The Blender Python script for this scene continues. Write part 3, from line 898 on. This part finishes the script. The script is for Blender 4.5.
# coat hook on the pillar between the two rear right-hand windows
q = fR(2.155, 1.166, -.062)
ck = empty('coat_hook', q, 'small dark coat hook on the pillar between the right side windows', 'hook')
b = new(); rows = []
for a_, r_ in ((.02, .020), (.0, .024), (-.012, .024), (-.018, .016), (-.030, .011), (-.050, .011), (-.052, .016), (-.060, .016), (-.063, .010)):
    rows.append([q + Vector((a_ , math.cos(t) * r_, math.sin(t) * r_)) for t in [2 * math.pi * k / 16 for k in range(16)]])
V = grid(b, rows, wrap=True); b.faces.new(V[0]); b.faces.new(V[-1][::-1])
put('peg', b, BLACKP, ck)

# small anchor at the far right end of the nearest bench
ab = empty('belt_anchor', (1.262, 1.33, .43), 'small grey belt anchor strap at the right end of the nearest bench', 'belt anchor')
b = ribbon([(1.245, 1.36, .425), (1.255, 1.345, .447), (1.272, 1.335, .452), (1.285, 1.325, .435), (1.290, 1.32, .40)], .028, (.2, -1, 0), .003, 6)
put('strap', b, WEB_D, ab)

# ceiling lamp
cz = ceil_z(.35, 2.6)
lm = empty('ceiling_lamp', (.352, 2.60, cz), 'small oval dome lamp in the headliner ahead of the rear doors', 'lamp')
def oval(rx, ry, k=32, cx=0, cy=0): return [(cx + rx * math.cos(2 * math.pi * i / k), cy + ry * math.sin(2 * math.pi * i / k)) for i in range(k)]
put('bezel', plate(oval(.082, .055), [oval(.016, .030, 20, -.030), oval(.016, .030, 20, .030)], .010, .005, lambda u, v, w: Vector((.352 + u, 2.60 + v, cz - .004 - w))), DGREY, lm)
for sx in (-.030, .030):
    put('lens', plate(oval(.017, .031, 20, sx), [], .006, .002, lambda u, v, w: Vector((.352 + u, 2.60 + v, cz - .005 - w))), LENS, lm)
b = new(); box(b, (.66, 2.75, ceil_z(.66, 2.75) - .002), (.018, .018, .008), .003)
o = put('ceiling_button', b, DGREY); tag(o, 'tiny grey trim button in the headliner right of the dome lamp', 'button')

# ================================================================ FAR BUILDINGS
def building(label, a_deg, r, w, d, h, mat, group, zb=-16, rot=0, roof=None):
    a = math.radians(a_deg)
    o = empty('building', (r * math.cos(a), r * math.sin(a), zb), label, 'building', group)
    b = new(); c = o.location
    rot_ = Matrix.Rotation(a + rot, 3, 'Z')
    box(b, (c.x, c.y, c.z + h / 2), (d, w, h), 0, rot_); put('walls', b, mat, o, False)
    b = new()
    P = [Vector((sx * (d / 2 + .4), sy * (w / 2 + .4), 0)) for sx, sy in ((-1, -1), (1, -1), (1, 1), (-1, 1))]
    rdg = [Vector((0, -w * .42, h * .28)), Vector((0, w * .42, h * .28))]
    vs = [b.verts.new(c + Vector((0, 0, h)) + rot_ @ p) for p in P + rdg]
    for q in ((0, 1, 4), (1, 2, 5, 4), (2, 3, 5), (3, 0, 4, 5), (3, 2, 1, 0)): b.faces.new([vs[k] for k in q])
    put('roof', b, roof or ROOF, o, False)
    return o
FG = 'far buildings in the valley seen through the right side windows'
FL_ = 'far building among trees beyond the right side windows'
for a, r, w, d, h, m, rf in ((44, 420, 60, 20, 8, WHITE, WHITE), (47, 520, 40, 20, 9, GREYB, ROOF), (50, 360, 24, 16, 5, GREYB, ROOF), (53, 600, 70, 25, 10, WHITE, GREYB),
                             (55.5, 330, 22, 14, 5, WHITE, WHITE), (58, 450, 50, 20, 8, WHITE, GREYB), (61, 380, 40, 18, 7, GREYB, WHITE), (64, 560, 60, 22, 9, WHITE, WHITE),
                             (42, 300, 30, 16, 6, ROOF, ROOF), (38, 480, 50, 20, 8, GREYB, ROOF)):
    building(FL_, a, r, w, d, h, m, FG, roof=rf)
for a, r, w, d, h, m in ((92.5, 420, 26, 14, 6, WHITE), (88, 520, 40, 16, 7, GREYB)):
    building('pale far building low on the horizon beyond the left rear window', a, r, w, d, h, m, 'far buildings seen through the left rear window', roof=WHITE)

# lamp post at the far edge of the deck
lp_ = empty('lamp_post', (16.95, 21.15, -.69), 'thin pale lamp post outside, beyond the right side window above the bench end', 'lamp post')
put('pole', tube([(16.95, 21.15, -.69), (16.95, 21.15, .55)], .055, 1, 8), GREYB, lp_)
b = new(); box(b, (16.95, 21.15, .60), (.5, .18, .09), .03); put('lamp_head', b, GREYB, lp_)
════════════════
__What to work on__. Word for word, quote the lines of the material from the first line through the line with "put('peg', b, BLACKP, ck)", both ends included.

__Solution to this task__.
The Blender Python script for this scene continues. Write part 3, from line 898 on. This part finishes the script. The script is for Blender 4.5.
# coat hook on the pillar between the two rear right-hand windows
q = fR(2.155, 1.166, -.062)
ck = empty('coat_hook', q, 'small dark coat hook on the pillar between the right side windows', 'hook')
b = new(); rows = []
for a_, r_ in ((.02, .020), (.0, .024), (-.012, .024), (-.018, .016), (-.030, .011), (-.050, .011), (-.052, .016), (-.060, .016), (-.063, .010)):
    rows.append([q + Vector((a_ , math.cos(t) * r_, math.sin(t) * r_)) for t in [2 * math.pi * k / 16 for k in range(16)]])
V = grid(b, rows, wrap=True); b.faces.new(V[0]); b.faces.new(V[-1][::-1])
put('peg', b, BLACKP, ck)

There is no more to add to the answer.